Urban punk

William Burg

SN&R Photo By Anne Stokes

Book author, rail historian, connoisseur of urban grit and feisty member of troublemaking groups like the Sacramento Old City Association, William Burg is the home-grown product of Sacramento’s central city, a representative of the creative class who used to sneak out of high school in Citrus Heights to hop on light rail and come to the seedy downtown of the late 1980s. Now, as an adult, he refuses to live anywhere else, and he writes books explaining why. His first book for Arcadia Publishing, Sacramento’s Streetcars, shows us what was lost when the interurban railroad vanished.

What killed the streetcar in Sacramento?

That’s not an easy question. In many ways, the bicycle is responsible. When people got interested in bicycles, they started getting interested in hard-surface roads. And the Sacramento Wheelmen were a local cycling club that advocated for hard-paved macadam roads to make cycling easier. And once you have hard-paved roads, using other inner-tube type vehicles like cars is also easier.

West Sacramento’s thinking about bringing back streetcars?

Yes. West Sacramento’s historic situation is a classic example of what can kill a streetcar line. … If you have a streetcar line that goes out to this blank area where new development’s going to go in, it creates a lot of confidence in the potential buyer. OK, the streetcar’s here. I can still get to work, but I can live out in the country. It gives the impression of permanence. If the lots you sell are single-family homes with large lots, low density, you don’t end up with enough traffic to be able to maintain the streetcars. So, in 1924, there wasn’t enough traffic and the land company had sold all the lots. So the land company ends the subsidy, the streetcar goes away.

Where streetcars are profitable is in relative high-density where you’ve got a lot of people and lots of places to go. … That seems to be coming in West Sacramento. It’s a combination of the best things about this idea that was tried a hundred years ago. OK, we’re going to lay a line where there isn’t housing yet, and we’re going to make a plan to build housing that’s dense and livable and have lots of places for people to go to and walk from.

What part of Sacramento do you focus on as a historian?

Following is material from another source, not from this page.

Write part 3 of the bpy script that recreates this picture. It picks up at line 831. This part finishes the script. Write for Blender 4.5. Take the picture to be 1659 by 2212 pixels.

This is the place where everyone came. And because the neighborhoods around the central city were, for the most part, racially restricted—you couldn’t buy property in a lot of the early 20th century suburbs if you weren’t white—you ended up with a very diverse ethnic collection in the central city.

You could buy in the central city?

But not in East Sacramento or Curtis Park, Land Park, etc., until the 1960s. There was an act passed in 1964, but the voters of the state of California decided they were going to overturn it with a proposition in the next year. And then finally the Supreme Court decided that it was unconstitutional and just not OK.

But what happened is that where people did go was the central city, the old city. While a lot of the middle class was emptying out, other people were moving in and creating a community. The more I hear about it, the more I think we’re going to regret what we lost in terms of cultural richness, architectural vibrancy and exciting-ness [after] the redevelopment of the west end and the area around Capitol Mall. Most of that complex in there that’s mostly state buildings and businesses, those were residential neighborhoods, they were business corridors, but they were non-white. That’s where Japan Town was. There was kind of a large Latino population. After World War II, there was a large black population. One thing I’d like to learn more about is that there was a cluster of these really exciting black-owned nightclubs along M Street—Capitol Avenue. … That’s the other thing. Sacramento used to be open late. In the 1940s, you’d come downtown at midnight on a weekday and get an ice cream and walk around and see people you know.

How did you first get interested in rail?

Well, my dad was a model railroader and I caught the bug from him, and I still have it. I’m actually working on a model railroad of 1950s Sacramento in my basement, or at least a small chunk of it.

Professionally, you’re a caseworker with residents of SROs. Is it getting harder to find housing?

Tremendously so. Low-income housing in Sacramento means affordable to someone making $36,000 a year. For someone on a retirement salary or disability, it’s almost unattainable. … Since I’ve been in the field, we’ve lost about a third of the SROs. They’ve either been closed down or demolished. The Californian, the Royal, the Clinton—they’re all gone … and I think some of the people who live in those hotels are some of the biggest supporters Sacramento’s got. They love Sacramento. They like living in this close-knit community, being real independent and being right in the middle of the city vibe. I understand where they’re coming in that respect.